DATA EXCERPT:
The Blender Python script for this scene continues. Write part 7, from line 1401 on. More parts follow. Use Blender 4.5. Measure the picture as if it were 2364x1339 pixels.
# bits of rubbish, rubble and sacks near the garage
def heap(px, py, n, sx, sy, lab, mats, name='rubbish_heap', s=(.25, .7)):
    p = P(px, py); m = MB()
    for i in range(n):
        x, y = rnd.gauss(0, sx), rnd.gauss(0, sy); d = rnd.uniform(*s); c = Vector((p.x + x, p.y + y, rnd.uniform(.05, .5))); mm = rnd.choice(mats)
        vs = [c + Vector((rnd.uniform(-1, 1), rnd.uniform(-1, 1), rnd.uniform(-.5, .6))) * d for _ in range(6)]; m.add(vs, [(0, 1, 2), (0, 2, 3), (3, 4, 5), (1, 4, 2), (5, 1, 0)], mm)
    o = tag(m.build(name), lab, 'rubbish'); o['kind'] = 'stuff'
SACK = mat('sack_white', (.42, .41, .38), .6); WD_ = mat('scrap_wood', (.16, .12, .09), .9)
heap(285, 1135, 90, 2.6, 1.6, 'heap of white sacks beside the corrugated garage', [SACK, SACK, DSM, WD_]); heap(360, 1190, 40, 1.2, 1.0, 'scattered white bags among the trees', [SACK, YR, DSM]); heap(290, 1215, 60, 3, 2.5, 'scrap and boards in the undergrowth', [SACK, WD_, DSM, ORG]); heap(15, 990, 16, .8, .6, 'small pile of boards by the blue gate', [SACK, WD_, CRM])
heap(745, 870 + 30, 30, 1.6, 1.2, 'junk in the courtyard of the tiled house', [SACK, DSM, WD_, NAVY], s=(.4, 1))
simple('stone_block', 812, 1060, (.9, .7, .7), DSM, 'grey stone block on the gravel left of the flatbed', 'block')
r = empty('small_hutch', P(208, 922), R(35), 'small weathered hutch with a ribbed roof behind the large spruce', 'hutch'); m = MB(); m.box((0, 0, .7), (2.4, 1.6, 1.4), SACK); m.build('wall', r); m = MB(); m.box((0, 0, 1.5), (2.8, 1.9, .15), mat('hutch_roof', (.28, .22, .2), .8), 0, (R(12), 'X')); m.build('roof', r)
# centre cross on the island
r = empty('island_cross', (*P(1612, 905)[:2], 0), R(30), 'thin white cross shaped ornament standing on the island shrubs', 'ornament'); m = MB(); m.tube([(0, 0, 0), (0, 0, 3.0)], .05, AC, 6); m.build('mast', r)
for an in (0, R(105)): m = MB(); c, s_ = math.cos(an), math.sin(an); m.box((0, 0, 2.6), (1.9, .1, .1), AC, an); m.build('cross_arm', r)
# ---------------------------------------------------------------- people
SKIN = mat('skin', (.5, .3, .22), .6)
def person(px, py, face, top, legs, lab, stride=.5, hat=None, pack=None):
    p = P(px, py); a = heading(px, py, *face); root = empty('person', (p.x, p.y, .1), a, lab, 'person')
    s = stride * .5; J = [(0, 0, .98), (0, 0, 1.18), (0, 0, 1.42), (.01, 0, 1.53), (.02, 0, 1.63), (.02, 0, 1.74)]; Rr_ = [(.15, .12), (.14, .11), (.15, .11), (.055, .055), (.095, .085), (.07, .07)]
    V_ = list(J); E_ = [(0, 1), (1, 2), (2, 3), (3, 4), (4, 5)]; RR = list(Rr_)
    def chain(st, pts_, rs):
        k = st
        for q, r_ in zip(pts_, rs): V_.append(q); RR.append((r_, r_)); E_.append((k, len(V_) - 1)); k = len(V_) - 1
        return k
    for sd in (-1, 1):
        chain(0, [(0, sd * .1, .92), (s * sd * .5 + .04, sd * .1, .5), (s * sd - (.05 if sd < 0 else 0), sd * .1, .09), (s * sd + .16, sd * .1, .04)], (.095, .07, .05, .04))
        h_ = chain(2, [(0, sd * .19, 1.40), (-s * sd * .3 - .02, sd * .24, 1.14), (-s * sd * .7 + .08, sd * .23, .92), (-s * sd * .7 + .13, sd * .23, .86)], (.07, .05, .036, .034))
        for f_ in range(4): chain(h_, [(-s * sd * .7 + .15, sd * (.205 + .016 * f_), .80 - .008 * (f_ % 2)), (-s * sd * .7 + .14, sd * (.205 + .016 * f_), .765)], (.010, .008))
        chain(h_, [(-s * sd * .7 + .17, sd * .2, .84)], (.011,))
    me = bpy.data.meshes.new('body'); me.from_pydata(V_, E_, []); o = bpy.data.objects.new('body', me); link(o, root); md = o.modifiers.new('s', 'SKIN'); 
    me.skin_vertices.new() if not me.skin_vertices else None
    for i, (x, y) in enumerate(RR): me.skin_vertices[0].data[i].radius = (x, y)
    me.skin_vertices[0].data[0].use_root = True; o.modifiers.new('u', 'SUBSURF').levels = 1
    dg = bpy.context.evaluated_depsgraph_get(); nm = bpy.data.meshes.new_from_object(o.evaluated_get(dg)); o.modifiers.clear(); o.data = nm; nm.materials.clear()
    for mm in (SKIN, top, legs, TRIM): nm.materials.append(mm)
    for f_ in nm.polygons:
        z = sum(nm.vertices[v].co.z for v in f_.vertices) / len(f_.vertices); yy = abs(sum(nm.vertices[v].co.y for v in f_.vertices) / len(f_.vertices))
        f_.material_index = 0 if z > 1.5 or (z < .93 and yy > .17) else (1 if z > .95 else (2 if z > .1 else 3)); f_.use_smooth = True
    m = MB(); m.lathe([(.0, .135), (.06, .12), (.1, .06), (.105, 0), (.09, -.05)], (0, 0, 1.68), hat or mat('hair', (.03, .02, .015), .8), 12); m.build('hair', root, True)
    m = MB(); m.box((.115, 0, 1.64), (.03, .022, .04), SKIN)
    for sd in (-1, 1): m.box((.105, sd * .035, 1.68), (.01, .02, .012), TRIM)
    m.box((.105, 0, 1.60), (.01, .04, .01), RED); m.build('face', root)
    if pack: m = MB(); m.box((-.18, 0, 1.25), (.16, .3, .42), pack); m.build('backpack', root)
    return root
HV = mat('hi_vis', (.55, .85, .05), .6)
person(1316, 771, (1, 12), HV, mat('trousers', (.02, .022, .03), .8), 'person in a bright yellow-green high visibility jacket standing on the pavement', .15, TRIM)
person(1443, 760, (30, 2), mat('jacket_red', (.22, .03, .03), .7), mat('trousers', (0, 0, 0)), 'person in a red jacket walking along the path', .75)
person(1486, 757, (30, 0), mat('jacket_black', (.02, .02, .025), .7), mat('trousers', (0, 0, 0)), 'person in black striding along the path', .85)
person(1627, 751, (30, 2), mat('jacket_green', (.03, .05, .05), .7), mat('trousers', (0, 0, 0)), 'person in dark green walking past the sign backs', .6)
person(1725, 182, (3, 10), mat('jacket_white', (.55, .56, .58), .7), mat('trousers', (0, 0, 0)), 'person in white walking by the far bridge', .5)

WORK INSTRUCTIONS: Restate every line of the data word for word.

THE REPLY:
The Blender Python script for this scene continues. Write part 7, from line 1401 on. More parts follow. Use Blender 4.5. Measure the picture as if it were 2364x1339 pixels.
# bits of rubbish, rubble and sacks near the garage
def heap(px, py, n, sx, sy, lab, mats, name='rubbish_heap', s=(.25, .7)):
    p = P(px, py); m = MB()
    for i in range(n):
        x, y = rnd.gauss(0, sx), rnd.gauss(0, sy); d = rnd.uniform(*s); c = Vector((p.x + x, p.y + y, rnd.uniform(.05, .5))); mm = rnd.choice(mats)
        vs = [c + Vector((rnd.uniform(-1, 1), rnd.uniform(-1, 1), rnd.uniform(-.5, .6))) * d for _ in range(6)]; m.add(vs, [(0, 1, 2), (0, 2, 3), (3, 4, 5), (1, 4, 2), (5, 1, 0)], mm)
    o = tag(m.build(name), lab, 'rubbish'); o['kind'] = 'stuff'
SACK = mat('sack_white', (.42, .41, .38), .6); WD_ = mat('scrap_wood', (.16, .12, .09), .9)
heap(285, 1135, 90, 2.6, 1.6, 'heap of white sacks beside the corrugated garage', [SACK, SACK, DSM, WD_]); heap(360, 1190, 40, 1.2, 1.0, 'scattered white bags among the trees', [SACK, YR, DSM]); heap(290, 1215, 60, 3, 2.5, 'scrap and boards in the undergrowth', [SACK, WD_, DSM, ORG]); heap(15, 990, 16, .8, .6, 'small pile of boards by the blue gate', [SACK, WD_, CRM])
heap(745, 870 + 30, 30, 1.6, 1.2, 'junk in the courtyard of the tiled house', [SACK, DSM, WD_, NAVY], s=(.4, 1))
simple('stone_block', 812, 1060, (.9, .7, .7), DSM, 'grey stone block on the gravel left of the flatbed', 'block')
r = empty('small_hutch', P(208, 922), R(35), 'small weathered hutch with a ribbed roof behind the large spruce', 'hutch'); m = MB(); m.box((0, 0, .7), (2.4, 1.6, 1.4), SACK); m.build('wall', r); m = MB(); m.box((0, 0, 1.5), (2.8, 1.9, .15), mat('hutch_roof', (.28, .22, .2), .8), 0, (R(12), 'X')); m.build('roof', r)
# centre cross on the island
r = empty('island_cross', (*P(1612, 905)[:2], 0), R(30), 'thin white cross shaped ornament standing on the island shrubs', 'ornament'); m = MB(); m.tube([(0, 0, 0), (0, 0, 3.0)], .05, AC, 6); m.build('mast', r)
for an in (0, R(105)): m = MB(); c, s_ = math.cos(an), math.sin(an); m.box((0, 0, 2.6), (1.9, .1, .1), AC, an); m.build('cross_arm', r)
# ---------------------------------------------------------------- people
SKIN = mat('skin', (.5, .3, .22), .6)
def person(px, py, face, top, legs, lab, stride=.5, hat=None, pack=None):
    p = P(px, py); a = heading(px, py, *face); root = empty('person', (p.x, p.y, .1), a, lab, 'person')
    s = stride * .5; J = [(0, 0, .98), (0, 0, 1.18), (0, 0, 1.42), (.01, 0, 1.53), (.02, 0, 1.63), (.02, 0, 1.74)]; Rr_ = [(.15, .12), (.14, .11), (.15, .11), (.055, .055), (.095, .085), (.07, .07)]
    V_ = list(J); E_ = [(0, 1), (1, 2), (2, 3), (3, 4), (4, 5)]; RR = list(Rr_)
    def chain(st, pts_, rs):
        k = st
        for q, r_ in zip(pts_, rs): V_.append(q); RR.append((r_, r_)); E_.append((k, len(V_) - 1)); k = len(V_) - 1
        return k
    for sd in (-1, 1):
        chain(0, [(0, sd * .1, .92), (s * sd * .5 + .04, sd * .1, .5), (s * sd - (.05 if sd < 0 else 0), sd * .1, .09), (s * sd + .16, sd * .1, .04)], (.095, .07, .05, .04))
        h_ = chain(2, [(0, sd * .19, 1.40), (-s * sd * .3 - .02, sd * .24, 1.14), (-s * sd * .7 + .08, sd * .23, .92), (-s * sd * .7 + .13, sd * .23, .86)], (.07, .05, .036, .034))
        for f_ in range(4): chain(h_, [(-s * sd * .7 + .15, sd * (.205 + .016 * f_), .80 - .008 * (f_ % 2)), (-s * sd * .7 + .14, sd * (.205 + .016 * f_), .765)], (.010, .008))
        chain(h_, [(-s * sd * .7 + .17, sd * .2, .84)], (.011,))
    me = bpy.data.meshes.new('body'); me.from_pydata(V_, E_, []); o = bpy.data.objects.new('body', me); link(o, root); md = o.modifiers.new('s', 'SKIN'); 
    me.skin_vertices.new() if not me.skin_vertices else None
    for i, (x, y) in enumerate(RR): me.skin_vertices[0].data[i].radius = (x, y)
    me.skin_vertices[0].data[0].use_root = True; o.modifiers.new('u', 'SUBSURF').levels = 1
    dg = bpy.context.evaluated_depsgraph_get(); nm = bpy.data.meshes.new_from_object(o.evaluated_get(dg)); o.modifiers.clear(); o.data = nm; nm.materials.clear()
    for mm in (SKIN, top, legs, TRIM): nm.materials.append(mm)
    for f_ in nm.polygons:
        z = sum(nm.vertices[v].co.z for v in f_.vertices) / len(f_.vertices); yy = abs(sum(nm.vertices[v].co.y for v in f_.vertices) / len(f_.vertices))
        f_.material_index = 0 if z > 1.5 or (z < .93 and yy > .17) else (1 if z > .95 else (2 if z > .1 else 3)); f_.use_smooth = True
    m = MB(); m.lathe([(.0, .135), (.06, .12), (.1, .06), (.105, 0), (.09, -.05)], (0, 0, 1.68), hat or mat('hair', (.03, .02, .015), .8), 12); m.build('hair', root, True)
    m = MB(); m.box((.115, 0, 1.64), (.03, .022, .04), SKIN)
    for sd in (-1, 1): m.box((.105, sd * .035, 1.68), (.01, .02, .012), TRIM)
    m.box((.105, 0, 1.60), (.01, .04, .01), RED); m.build('face', root)
    if pack: m = MB(); m.box((-.18, 0, 1.25), (.16, .3, .42), pack); m.build('backpack', root)
    return root
HV = mat('hi_vis', (.55, .85, .05), .6)
person(1316, 771, (1, 12), HV, mat('trousers', (.02, .022, .03), .8), 'person in a bright yellow-green high visibility jacket standing on the pavement', .15, TRIM)
person(1443, 760, (30, 2), mat('jacket_red', (.22, .03, .03), .7), mat('trousers', (0, 0, 0)), 'person in a red jacket walking along the path', .75)
person(1486, 757, (30, 0), mat('jacket_black', (.02, .02, .025), .7), mat('trousers', (0, 0, 0)), 'person in black striding along the path', .85)
person(1627, 751, (30, 2), mat('jacket_green', (.03, .05, .05), .7), mat('trousers', (0, 0, 0)), 'person in dark green walking past the sign backs', .6)
person(1725, 182, (3, 10), mat('jacket_white', (.55, .56, .58), .7), mat('trousers', (0, 0, 0)), 'person in white walking by the far bridge', .5)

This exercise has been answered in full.